According to a press release issued by the Russian Movement of Ukraine last week, the Ukrainian government over the last decade has changed the language of instruction in 1,300 schools from Russian to Ukrainian. As a result, the press release said, only 10 percent of the schools in the country are now conducted in Russian even though "not less than half of the population considers Russian to be its native language."

The Russian Movement said that this shift is taking place despite the wishes of parents and that written appeals to the education authorities have not produced any results. The group said that it will now engage in picketing government offices and other forms of protest in order to attract attention to this issue.

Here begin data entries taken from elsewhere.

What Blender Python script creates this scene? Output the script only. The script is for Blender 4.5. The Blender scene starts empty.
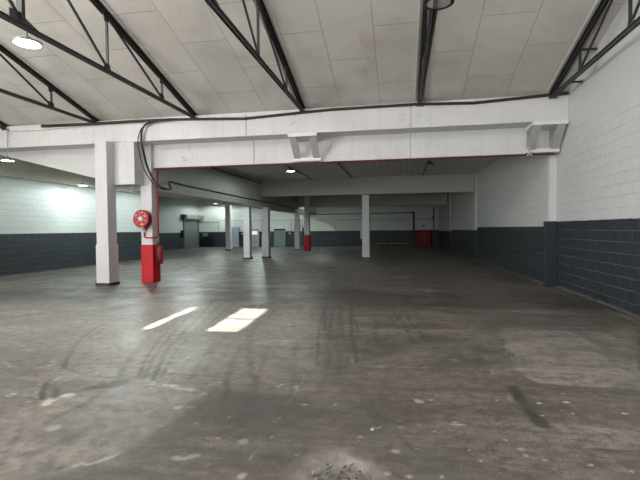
import bpy, bmesh, math, random
import numpy as np
from mathutils import Vector, Matrix
C = bpy.context.scene.collection
PI = math.pi

# ------------------------------------------------------------------ camera
CAM_H = 1.47
cam_d = bpy.data.cameras.new('camera'); cam = bpy.data.objects.new('camera', cam_d); C.objects.link(cam)
cam_d.sensor_width = 36.0; cam_d.lens = 444.0/640*36.0; cam_d.clip_end = 200
_a, _p, _r = math.radians(10.4013), math.radians(1.4483), 0.0095
fw = Vector((-math.sin(_a)*math.cos(_p), math.cos(_a)*math.cos(_p), -math.sin(_p)))
r0 = Vector((math.cos(_a), math.sin(_a), 0)); u0 = r0.cross(fw)
rr = (r0*math.cos(_r) - u0*math.sin(_r)).normalized(); uu = rr.cross(fw)
m4 = Matrix((rr, uu, -fw)).transposed().to_4x4(); m4.translation = (0, 0, CAM_H)
cam.matrix_world = m4
bpy.context.scene.camera = cam

# ------------------------------------------------------------------ world, sun, daylight, exposure
sc = bpy.context.scene
w = bpy.data.worlds.new('world'); sc.world = w; w.use_nodes = True
wn = w.node_tree.nodes; wn.clear()
bg = wn.new('ShaderNodeBackground'); wo = wn.new('ShaderNodeOutputWorld')
bg.inputs[0].default_value = (0.80, 0.90, 1.0, 1); bg.inputs[1].default_value = 1.0
w.node_tree.links.new(bg.outputs[0], wo.inputs[0])
sc.view_settings.view_transform = 'Standard'; sc.view_settings.look = 'None'
sc.view_settings.gamma = 1; sc.view_settings.use_curve_mapping = False
sc.view_settings.exposure = 0.6
sc.cycles.use_denoising = True; sc.cycles.max_bounces = 8; sc.cycles.diffuse_bounces = 6
sc.cycles.sample_clamp_indirect = 4.0

def sun(dirv, power, col):
    d = bpy.data.lights.new('sun', 'SUN'); d.energy = power; d.color = col; d.angle = 0.014
    o = bpy.data.objects.new('sun', d); C.objects.link(o)
    o.rotation_euler = Vector(dirv).to_track_quat('-Z', 'Y').to_euler(); o.location = (-8, -4, 14)
def area(name, loc, dirv, sx, sy, power, col):
    d = bpy.data.lights.new(name, 'AREA'); d.shape = 'RECTANGLE'; d.size = sx; d.size_y = sy
    d.energy = power; d.color = col
    o = bpy.data.objects.new(name, d); C.objects.link(o); o.location = loc
    o.rotation_euler = Vector(dirv).to_track_quat('-Z', 'Y').to_euler()
sun((.20, .43, -1), 20.0, (1, .97, .92))
# added uplights at unseen back and side openings; area lights for unseen roof lights
area('added_back_uplight', (-4.0, -7.3, 2.3), (0, .36, 1), 14.0, 4.0, 470, (1, .98, .95))  # tilted up to brighten the roof lining
area('added_side_uplight', (-12.6, -1.6, 2.1), (.8, .1, .95), 8.0, 3.6, 1000, (1, .98, .95))  # unseen side source, added to light ceiling and header
area('daylight_roof_light', (-8.6, 1.4, 6.4), (.1, .5, -1), 5.0, 2.6, 330, (1, .985, .96))
area('daylight_roof_light', (0.6, 0.3, 6.4), (0, .45, -1), 3.0, 2.2, 130, (1, .985, .96))

# ------------------------------------------------------------------ materials
def newmat(name):
    m = bpy.data.materials.new(name); m.use_nodes = True
    nt = m.node_tree; b = nt.nodes['Principled BSDF']
    return m, nt, b
def N(nt, t, **k):
    n = nt.nodes.new(t)
    for a, v in k.items(): setattr(n, a, v)
    return n
def L(nt, a, b): nt.links.new(a, b)
def mixc(nt, fac, A, B, mode='MIX'):
    n = N(nt, 'ShaderNodeMix', data_type='RGBA', blend_type=mode)
    for s, v in ((n.inputs[0], fac), (n.inputs[6], A), (n.inputs[7], B)):
        if hasattr(v, 'is_linked'): L(nt, v, s)
        elif isinstance(v, (int, float)): s.default_value = v
        else: s.default_value = (*v, 1)
    return n.outputs[2]
def math_(nt, op, a, b=0.0, c=0.0, clamp=False):
    n = N(nt, 'ShaderNodeMath', operation=op); n.use_clamp = clamp
    for i, v in enumerate((a, b, c)):
        if hasattr(v, 'is_linked'): L(nt, v, n.inputs[i])
        else: n.inputs[i].default_value = v
    return n.outputs[0]
def ramp(nt, src, stops):
    n = N(nt, 'ShaderNodeValToRGB'); L(nt, src, n.inputs[0])
    e = n.color_ramp.elements
    while len(e) < len(stops): e.new(0.5)
    for k, (p, c) in enumerate(stops):
        e[k].position = p; e[k].color = (c, c, c, 1) if isinstance(c, (int, float)) else (*c, 1)
    return n.outputs[0]
def noise(nt, vec, scale, detail=4, rough=.55, dist=0):
    n = N(nt, 'ShaderNodeTexNoise'); L(nt, vec, n.inputs['Vector'])
    n.inputs['Scale'].default_value = scale; n.inputs['Detail'].default_value = detail
    n.inputs['Roughness'].default_value = rough; n.inputs['Distortion'].default_value = dist
    return n.outputs[0]
def obco(nt): return N(nt, 'ShaderNodeNewGeometry').outputs['Position'] if False else N(nt, 'ShaderNodeTexCoord').outputs['Object']
def mapping(nt, vec, scale=(1, 1, 1), loc=(0, 0, 0)):
    n = N(nt, 'ShaderNodeMapping'); L(nt, vec, n.inputs[0])
    n.inputs['Scale'].default_value = scale; n.inputs['Location'].default_value = loc
    return n.outputs[0]
def bump(nt, b, h, strength=.3, dist=.01):
    n = N(nt, 'ShaderNodeBump'); n.inputs['Strength'].default_value = strength; n.inputs['Distance'].default_value = dist
    L(nt, h, n.inputs['Height']); L(nt, n.outputs[0], b.inputs['Normal'])

def plain(name, col, rough=.5, metal=0, var=.12, scale=6, emit=None):
    m, nt, b = newmat(name)
    v = obco(nt); n = noise(nt, v, scale)
    lo = tuple(c*(1-var) for c in col); hi = tuple(min(1, c*(1+var)) for c in col)
    L(nt, mixc(nt, n, lo, hi), b.inputs['Base Color'])
    b.inputs['Roughness'].default_value = rough; b.inputs['Metallic'].default_value = metal
    if emit:
        b.inputs['Emission Color'].default_value = (*emit[0], 1); b.inputs['Emission Strength'].default_value = emit[1]
    return m

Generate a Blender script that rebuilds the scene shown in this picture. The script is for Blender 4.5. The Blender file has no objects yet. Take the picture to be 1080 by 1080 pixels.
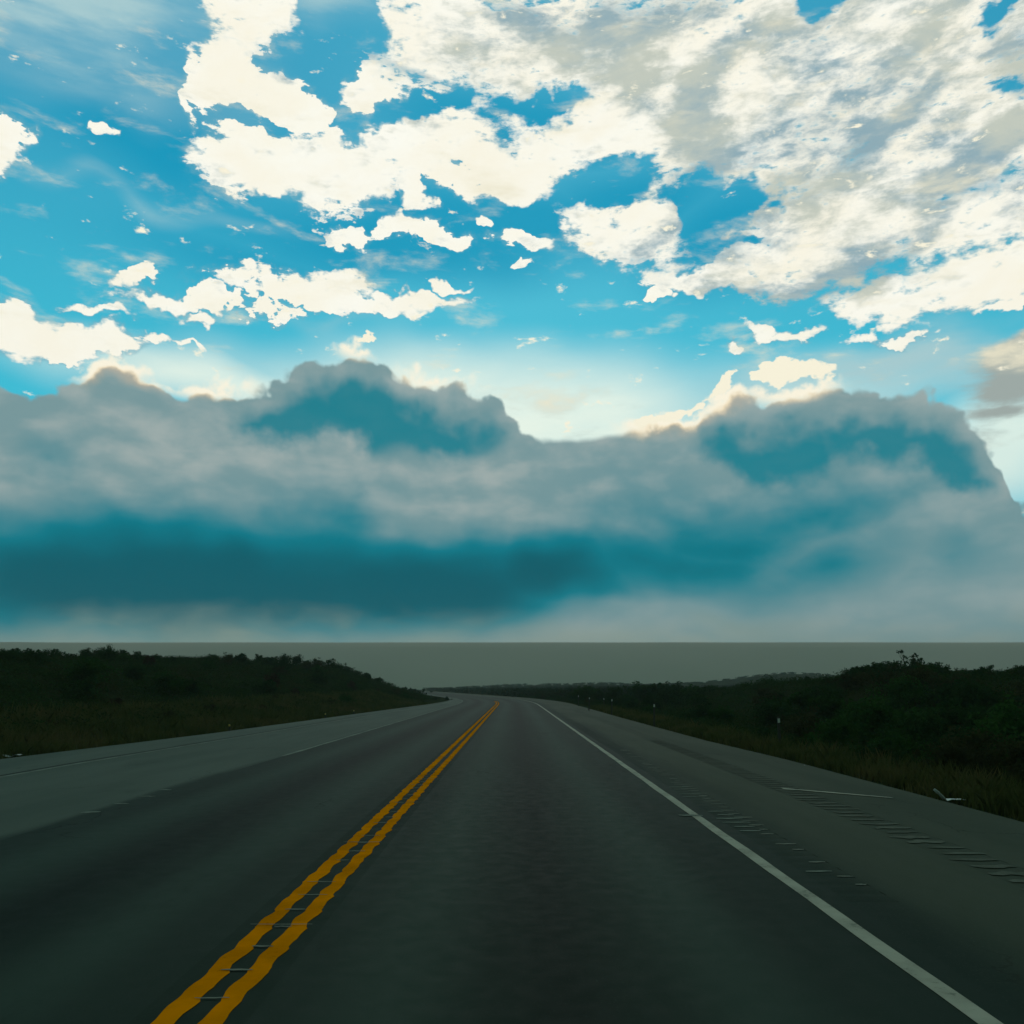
import bpy, math, random
import numpy as np
from mathutils import Vector
R = math.radians
rng = np.random.default_rng(7)
random.seed(7)
sc = bpy.context.scene
col = sc.collection

# ---------------------------------------------------------------- camera
F = 935.0; CX = 542.0; HY = 725.0; CAMH = 1.55        # focal length and horizon in photo pixels (1080 square)
cd = bpy.data.cameras.new("camera"); cam = bpy.data.objects.new("camera", cd); col.objects.link(cam)
cam.location = (0, 0, CAMH); cam.rotation_euler = (R(90), 0, 0)
cd.sensor_width = 36; cd.lens = 36 * F / 1080
cd.shift_y = (HY - 540) / 1080; cd.shift_x = -(CX - 540) / 1080
cd.clip_start = 0.1; cd.clip_end = 20000
sc.camera = cam
sc.view_settings.view_transform = 'Standard'; sc.view_settings.look = 'None'
sc.view_settings.exposure = 0.0; sc.view_settings.gamma = 1.0
try: sc.view_settings.use_curve_mapping = False
except Exception: pass
sc.cycles.volume_bounces = 1
sc.cycles.max_bounces = 6

def lin(r, g, b):
    f = lambda c: (c / 255 / 12.92) if c / 255 <= 0.04045 else ((c / 255 + 0.055) / 1.055) ** 2.4
    return (f(r), f(g), f(b))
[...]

In most of the post-Soviet communist countries, questions concerning the language of instruction are among the most sensitive and contentious of all public issues. On the one hand, anything that touches the lives of children and their futures is something adults are likely to take seriously. And on the other hand, the debates taking place now reflect the continuing shadow of Soviet-era policies. But nowhere are these discussions more difficult than in Ukraine.

During the Soviet period, Moscow allowed union republics to have schools in their own national languages but promoted the use of Russian as the language of instruction both where there were sizeable numbers of ethnic Russians and where parents could be persuaded that learning the language of what was called "interethnic communication" would give their children a better chance in their future professional lives.

In Ukraine, both of these groups were numerous. By 1989, the date of the last Soviet census, ethnic Russians constituted more than 20 percent of the population of Ukraine. And many Ukrainians whose language is closely related to Russian accepted happily or not that having their children go to Russian-language schools was career-enhancing.

But with the end of the Soviet Union, many Ukrainians, like their counterparts in other post-Soviet republics, decided that they could and should promote their national language as part of their general effort at nation- and state-building. Indeed, many of them felt that changing over to Ukrainian was almost a patriotic duty.

Such attitudes became even more widespread as Ukrainians recognized that the Russian Federation where millions of Ukrainians live -- the exact number is a matter of dispute -- did not in the past and has not now provided any Ukrainian-language schools for its citizens. And many Ukrainians were upset that international bodies that regularly urged Ukraine to keep Russian-language schools never demanded that Russia open Ukrainian-language ones.

Kyiv's gradual shift in the language of instruction from Russian to Ukrainian in many schools is widely popular among Ukrainians. But not surprisingly, it is generating a backlash among ethnic Russians and among those Ukrainians who grew up speaking Russian. As a result, Ukraine now finds itself caught between Ukrainians who want their children to speak Ukrainian and ethnic Russians and ethnic Ukrainians who want their children to speak Russian.

The picketing due to take place this week is unlikely to change anyone's mind. But it will certainly call attention to a political issue that is far from resolved, one that may ultimately be more important than economics or geopolitics in determining Ukraine's future.